[Data excerpt start]
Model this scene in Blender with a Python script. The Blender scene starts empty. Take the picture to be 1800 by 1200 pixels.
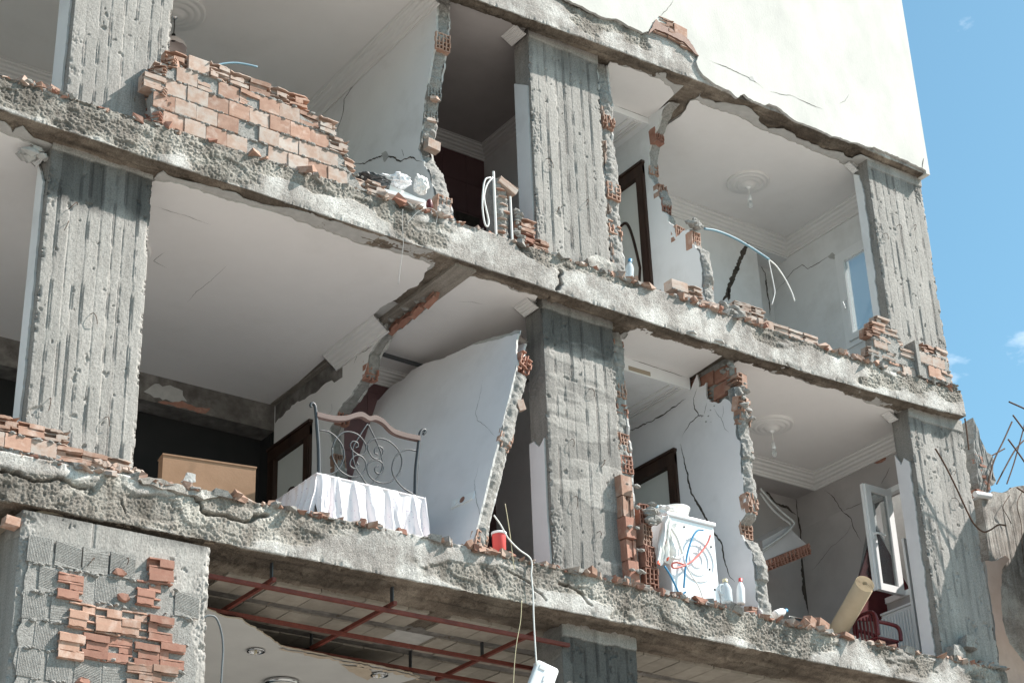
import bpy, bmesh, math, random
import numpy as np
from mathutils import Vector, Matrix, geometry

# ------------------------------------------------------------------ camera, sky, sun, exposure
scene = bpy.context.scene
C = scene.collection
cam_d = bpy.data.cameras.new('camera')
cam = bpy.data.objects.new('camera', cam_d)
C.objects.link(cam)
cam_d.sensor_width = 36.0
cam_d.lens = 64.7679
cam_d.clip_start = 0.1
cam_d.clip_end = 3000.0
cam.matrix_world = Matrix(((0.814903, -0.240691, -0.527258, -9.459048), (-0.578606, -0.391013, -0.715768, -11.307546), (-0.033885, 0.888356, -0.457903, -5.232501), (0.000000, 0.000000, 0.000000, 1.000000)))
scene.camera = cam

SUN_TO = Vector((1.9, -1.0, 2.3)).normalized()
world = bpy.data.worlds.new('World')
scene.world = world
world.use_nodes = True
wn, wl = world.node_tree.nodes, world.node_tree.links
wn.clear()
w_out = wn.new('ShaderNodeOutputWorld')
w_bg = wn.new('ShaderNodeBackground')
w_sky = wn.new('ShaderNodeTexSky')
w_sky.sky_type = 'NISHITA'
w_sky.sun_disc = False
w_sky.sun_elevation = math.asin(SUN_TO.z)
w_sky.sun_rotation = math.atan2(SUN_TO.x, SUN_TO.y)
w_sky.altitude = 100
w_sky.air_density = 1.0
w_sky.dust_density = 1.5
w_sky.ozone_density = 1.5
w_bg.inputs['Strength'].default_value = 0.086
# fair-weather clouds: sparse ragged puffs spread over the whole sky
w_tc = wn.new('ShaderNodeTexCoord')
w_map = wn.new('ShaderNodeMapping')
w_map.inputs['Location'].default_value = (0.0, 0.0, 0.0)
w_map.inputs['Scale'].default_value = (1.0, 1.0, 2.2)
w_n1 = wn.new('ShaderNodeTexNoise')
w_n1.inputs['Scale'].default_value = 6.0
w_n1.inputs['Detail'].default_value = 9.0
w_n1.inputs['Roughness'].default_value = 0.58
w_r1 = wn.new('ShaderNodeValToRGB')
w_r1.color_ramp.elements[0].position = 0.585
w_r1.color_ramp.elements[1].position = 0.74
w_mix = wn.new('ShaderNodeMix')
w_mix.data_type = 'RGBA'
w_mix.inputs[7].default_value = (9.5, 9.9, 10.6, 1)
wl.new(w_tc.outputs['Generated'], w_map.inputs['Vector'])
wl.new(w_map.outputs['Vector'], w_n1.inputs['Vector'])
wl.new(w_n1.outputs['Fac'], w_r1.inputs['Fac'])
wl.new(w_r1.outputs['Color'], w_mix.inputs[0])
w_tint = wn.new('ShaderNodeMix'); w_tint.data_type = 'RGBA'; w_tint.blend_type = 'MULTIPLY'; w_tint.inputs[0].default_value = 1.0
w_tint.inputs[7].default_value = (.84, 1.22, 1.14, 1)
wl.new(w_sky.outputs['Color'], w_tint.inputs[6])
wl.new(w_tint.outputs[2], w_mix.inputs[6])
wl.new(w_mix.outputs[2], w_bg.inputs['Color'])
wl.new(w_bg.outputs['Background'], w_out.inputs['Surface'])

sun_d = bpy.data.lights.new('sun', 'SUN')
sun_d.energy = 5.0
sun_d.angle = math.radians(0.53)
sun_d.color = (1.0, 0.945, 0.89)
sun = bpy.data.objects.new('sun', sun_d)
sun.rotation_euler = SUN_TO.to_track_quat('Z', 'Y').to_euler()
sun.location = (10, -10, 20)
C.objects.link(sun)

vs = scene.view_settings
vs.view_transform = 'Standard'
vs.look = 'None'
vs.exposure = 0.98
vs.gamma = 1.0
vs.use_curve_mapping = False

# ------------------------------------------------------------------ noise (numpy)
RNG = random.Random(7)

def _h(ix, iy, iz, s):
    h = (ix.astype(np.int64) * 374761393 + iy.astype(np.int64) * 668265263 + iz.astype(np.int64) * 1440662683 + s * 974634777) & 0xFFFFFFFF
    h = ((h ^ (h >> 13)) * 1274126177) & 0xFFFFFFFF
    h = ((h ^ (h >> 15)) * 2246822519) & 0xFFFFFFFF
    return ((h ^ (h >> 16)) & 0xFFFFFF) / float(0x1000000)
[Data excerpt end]
Omitting all pictures, restate exactly the lines of the material from its start through the line that contains "from mathutils import".

Expected output
Model this scene in Blender with a Python script. The Blender scene starts empty. Take the picture to be 1800 by 1200 pixels.
import bpy, bmesh, math, random
import numpy as np
from mathutils import Vector, Matrix, geometry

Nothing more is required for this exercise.